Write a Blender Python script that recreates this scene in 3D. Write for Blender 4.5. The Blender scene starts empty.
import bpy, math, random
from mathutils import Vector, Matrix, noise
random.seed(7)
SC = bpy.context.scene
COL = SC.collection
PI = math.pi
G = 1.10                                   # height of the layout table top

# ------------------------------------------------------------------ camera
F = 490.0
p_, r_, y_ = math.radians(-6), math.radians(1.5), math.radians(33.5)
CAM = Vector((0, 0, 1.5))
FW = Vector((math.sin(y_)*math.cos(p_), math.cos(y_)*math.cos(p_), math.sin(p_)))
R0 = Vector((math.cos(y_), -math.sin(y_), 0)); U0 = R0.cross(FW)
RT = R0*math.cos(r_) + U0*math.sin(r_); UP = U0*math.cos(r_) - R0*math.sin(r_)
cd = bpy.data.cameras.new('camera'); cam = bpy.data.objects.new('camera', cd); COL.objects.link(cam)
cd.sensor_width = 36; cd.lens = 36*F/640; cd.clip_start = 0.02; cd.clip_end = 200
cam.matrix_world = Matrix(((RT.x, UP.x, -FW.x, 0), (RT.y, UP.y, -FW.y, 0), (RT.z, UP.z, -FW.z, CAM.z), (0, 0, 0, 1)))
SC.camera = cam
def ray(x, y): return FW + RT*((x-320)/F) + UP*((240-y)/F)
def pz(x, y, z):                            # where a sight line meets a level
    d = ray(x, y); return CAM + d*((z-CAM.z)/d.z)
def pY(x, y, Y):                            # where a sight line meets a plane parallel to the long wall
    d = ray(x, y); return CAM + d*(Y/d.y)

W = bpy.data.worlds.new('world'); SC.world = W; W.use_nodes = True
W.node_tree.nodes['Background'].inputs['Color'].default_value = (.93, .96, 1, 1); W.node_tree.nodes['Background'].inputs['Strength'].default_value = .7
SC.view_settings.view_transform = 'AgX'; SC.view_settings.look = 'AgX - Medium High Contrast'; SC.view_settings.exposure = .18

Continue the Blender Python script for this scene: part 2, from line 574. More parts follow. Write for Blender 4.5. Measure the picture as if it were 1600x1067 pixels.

________________________________________

* WHAT IS ASKED *
Copy every line exactly. Leave nothing out.

* FINAL RESULT *
Write a Blender Python script that recreates this scene in 3D. Write for Blender 4.5. The Blender scene starts empty.
import bpy, math, random
from mathutils import Vector, Matrix, noise
random.seed(7)
SC = bpy.context.scene
COL = SC.collection
PI = math.pi
G = 1.10                                   # height of the layout table top

# ------------------------------------------------------------------ camera
F = 490.0
p_, r_, y_ = math.radians(-6), math.radians(1.5), math.radians(33.5)
CAM = Vector((0, 0, 1.5))
FW = Vector((math.sin(y_)*math.cos(p_), math.cos(y_)*math.cos(p_), math.sin(p_)))
R0 = Vector((math.cos(y_), -math.sin(y_), 0)); U0 = R0.cross(FW)
RT = R0*math.cos(r_) + U0*math.sin(r_); UP = U0*math.cos(r_) - R0*math.sin(r_)
cd = bpy.data.cameras.new('camera'); cam = bpy.data.objects.new('camera', cd); COL.objects.link(cam)
cd.sensor_width = 36; cd.lens = 36*F/640; cd.clip_start = 0.02; cd.clip_end = 200
cam.matrix_world = Matrix(((RT.x, UP.x, -FW.x, 0), (RT.y, UP.y, -FW.y, 0), (RT.z, UP.z, -FW.z, CAM.z), (0, 0, 0, 1)))
SC.camera = cam
def ray(x, y): return FW + RT*((x-320)/F) + UP*((240-y)/F)
def pz(x, y, z):                            # where a sight line meets a level
    d = ray(x, y); return CAM + d*((z-CAM.z)/d.z)
def pY(x, y, Y):                            # where a sight line meets a plane parallel to the long wall
    d = ray(x, y); return CAM + d*(Y/d.y)

W = bpy.data.worlds.new('world'); SC.world = W; W.use_nodes = True
W.node_tree.nodes['Background'].inputs['Color'].default_value = (.93, .96, 1, 1); W.node_tree.nodes['Background'].inputs['Strength'].default_value = .7
SC.view_settings.view_transform = 'AgX'; SC.view_settings.look = 'AgX - Medium High Contrast'; SC.view_settings.exposure = .18

Continue the Blender Python script for this scene: part 2, from line 574. More parts follow. Write for Blender 4.5. Measure the picture as if it were 1600x1067 pixels.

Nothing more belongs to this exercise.